==== Dataset content
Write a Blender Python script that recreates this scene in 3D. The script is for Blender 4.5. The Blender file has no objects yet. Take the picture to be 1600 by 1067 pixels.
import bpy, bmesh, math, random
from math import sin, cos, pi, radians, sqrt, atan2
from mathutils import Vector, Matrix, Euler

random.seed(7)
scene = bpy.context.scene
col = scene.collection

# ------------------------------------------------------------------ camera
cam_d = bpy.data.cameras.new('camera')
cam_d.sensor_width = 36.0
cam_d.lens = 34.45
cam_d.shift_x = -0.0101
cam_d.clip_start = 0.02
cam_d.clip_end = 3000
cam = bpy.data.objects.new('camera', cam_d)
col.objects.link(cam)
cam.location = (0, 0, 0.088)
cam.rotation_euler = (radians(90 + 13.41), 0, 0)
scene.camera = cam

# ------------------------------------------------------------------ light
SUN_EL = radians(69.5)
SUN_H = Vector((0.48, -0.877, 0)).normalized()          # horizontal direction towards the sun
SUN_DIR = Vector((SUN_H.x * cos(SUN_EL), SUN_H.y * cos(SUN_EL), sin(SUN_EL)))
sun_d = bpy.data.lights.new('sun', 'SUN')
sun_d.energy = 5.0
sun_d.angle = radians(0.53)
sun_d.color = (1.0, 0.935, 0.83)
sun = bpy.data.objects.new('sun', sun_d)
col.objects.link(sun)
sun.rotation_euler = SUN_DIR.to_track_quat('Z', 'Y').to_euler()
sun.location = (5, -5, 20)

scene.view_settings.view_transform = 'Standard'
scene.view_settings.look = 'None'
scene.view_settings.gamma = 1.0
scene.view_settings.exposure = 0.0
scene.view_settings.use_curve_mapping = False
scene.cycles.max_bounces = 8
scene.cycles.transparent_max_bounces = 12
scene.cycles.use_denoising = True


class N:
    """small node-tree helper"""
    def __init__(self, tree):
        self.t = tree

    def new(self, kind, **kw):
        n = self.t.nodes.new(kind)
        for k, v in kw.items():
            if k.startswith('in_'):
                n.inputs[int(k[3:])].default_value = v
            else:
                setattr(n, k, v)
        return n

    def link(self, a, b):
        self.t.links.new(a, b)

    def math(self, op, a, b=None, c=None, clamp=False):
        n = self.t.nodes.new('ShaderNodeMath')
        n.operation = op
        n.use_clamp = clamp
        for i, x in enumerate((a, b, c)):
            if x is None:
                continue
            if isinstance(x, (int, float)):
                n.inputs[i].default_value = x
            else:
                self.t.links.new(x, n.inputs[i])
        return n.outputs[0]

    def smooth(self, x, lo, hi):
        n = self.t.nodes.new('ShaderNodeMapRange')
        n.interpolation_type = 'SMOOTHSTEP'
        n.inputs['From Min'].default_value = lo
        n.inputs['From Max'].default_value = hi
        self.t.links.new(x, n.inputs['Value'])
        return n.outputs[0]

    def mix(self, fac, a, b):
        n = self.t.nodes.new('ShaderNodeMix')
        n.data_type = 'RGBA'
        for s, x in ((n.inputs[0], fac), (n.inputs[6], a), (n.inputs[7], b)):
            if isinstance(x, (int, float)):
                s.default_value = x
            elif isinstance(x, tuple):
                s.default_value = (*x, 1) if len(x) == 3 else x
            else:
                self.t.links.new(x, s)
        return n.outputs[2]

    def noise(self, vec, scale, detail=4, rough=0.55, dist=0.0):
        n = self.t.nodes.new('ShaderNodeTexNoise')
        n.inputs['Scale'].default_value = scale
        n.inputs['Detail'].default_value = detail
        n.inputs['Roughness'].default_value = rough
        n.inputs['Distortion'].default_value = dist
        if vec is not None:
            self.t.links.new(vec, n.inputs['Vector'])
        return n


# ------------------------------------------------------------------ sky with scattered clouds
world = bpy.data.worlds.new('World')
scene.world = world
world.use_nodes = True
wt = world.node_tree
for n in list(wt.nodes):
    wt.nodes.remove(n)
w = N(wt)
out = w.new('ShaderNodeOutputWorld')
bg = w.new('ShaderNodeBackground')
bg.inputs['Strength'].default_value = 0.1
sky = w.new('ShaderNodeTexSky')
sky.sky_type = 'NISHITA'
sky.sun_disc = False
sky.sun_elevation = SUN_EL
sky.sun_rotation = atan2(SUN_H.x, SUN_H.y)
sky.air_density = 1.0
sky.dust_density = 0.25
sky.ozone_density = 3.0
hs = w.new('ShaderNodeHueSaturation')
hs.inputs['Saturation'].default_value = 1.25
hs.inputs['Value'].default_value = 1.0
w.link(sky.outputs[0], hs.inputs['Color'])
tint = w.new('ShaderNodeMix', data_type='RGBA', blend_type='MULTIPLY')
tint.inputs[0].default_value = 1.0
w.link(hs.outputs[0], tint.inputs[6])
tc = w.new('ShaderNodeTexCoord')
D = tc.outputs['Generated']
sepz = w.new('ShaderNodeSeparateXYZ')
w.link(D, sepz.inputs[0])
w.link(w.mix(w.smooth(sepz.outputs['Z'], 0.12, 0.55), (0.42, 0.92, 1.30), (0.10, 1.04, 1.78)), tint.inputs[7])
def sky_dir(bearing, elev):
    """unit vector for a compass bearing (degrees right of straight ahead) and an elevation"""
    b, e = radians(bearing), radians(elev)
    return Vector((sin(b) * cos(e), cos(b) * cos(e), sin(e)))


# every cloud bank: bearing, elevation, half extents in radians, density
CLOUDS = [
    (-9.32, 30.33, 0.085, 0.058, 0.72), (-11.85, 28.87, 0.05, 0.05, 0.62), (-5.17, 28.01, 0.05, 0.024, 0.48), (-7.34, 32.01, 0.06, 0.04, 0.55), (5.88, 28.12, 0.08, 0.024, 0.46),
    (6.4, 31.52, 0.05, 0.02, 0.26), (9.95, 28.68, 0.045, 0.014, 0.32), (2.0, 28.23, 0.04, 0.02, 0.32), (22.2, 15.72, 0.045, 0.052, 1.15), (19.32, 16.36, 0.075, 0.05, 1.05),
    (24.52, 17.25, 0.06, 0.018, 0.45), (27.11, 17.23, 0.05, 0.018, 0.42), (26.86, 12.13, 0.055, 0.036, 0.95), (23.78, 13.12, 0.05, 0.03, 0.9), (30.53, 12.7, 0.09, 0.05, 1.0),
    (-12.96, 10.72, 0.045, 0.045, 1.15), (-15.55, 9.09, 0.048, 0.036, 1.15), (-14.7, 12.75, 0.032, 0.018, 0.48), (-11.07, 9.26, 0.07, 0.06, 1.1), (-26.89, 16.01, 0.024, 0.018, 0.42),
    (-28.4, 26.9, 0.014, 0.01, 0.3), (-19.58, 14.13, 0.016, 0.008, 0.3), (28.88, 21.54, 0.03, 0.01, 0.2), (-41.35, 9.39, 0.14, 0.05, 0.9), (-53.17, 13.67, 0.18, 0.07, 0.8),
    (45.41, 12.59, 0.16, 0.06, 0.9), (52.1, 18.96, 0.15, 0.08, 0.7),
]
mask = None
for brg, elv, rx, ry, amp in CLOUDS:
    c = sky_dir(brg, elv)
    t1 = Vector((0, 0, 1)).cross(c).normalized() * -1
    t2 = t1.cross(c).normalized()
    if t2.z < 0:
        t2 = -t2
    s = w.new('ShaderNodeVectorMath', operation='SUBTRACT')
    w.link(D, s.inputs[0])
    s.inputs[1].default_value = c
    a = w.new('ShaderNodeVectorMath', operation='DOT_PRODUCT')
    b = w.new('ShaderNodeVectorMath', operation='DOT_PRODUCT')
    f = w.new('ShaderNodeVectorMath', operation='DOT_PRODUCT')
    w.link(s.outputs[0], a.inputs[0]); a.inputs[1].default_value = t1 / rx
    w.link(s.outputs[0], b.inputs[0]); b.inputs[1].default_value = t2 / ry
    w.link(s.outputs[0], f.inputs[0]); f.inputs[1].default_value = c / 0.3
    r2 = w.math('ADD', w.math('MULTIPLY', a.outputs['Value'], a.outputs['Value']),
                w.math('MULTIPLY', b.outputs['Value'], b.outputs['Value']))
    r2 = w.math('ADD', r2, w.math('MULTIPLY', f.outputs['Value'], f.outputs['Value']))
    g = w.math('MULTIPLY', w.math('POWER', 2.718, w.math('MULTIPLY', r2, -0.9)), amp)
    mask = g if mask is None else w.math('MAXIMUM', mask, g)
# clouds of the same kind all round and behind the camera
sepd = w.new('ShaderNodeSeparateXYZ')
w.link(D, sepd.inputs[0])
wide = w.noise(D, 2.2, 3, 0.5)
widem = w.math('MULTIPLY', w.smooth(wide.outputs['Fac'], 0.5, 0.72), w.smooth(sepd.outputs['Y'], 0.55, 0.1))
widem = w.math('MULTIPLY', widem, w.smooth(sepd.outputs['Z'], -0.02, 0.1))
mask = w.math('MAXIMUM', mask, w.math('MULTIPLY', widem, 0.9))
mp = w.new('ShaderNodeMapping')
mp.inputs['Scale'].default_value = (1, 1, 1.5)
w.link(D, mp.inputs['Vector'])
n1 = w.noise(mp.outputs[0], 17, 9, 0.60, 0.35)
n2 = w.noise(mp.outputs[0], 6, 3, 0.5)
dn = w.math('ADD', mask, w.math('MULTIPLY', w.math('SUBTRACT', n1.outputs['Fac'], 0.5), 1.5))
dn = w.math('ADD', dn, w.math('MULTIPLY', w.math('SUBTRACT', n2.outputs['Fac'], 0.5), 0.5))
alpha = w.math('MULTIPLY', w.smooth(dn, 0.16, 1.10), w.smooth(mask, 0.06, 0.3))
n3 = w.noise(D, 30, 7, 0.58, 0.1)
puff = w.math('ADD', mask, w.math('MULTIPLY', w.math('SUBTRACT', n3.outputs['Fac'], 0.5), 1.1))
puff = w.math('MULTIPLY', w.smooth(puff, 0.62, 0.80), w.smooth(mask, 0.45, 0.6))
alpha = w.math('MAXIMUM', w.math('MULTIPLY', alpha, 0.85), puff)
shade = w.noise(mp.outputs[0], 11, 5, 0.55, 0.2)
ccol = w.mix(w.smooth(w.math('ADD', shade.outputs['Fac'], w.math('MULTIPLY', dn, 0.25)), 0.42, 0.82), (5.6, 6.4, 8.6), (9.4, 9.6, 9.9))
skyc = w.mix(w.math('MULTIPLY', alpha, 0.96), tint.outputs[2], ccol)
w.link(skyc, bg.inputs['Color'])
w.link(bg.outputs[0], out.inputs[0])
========
(Task directions):
Take the lines above from the first through the one containing "col = scene.collection" and reproduce them exactly; include nothing else.

(Solution to this exercise):
Write a Blender Python script that recreates this scene in 3D. The script is for Blender 4.5. The Blender file has no objects yet. Take the picture to be 1600 by 1067 pixels.
import bpy, bmesh, math, random
from math import sin, cos, pi, radians, sqrt, atan2
from mathutils import Vector, Matrix, Euler

random.seed(7)
scene = bpy.context.scene
col = scene.collection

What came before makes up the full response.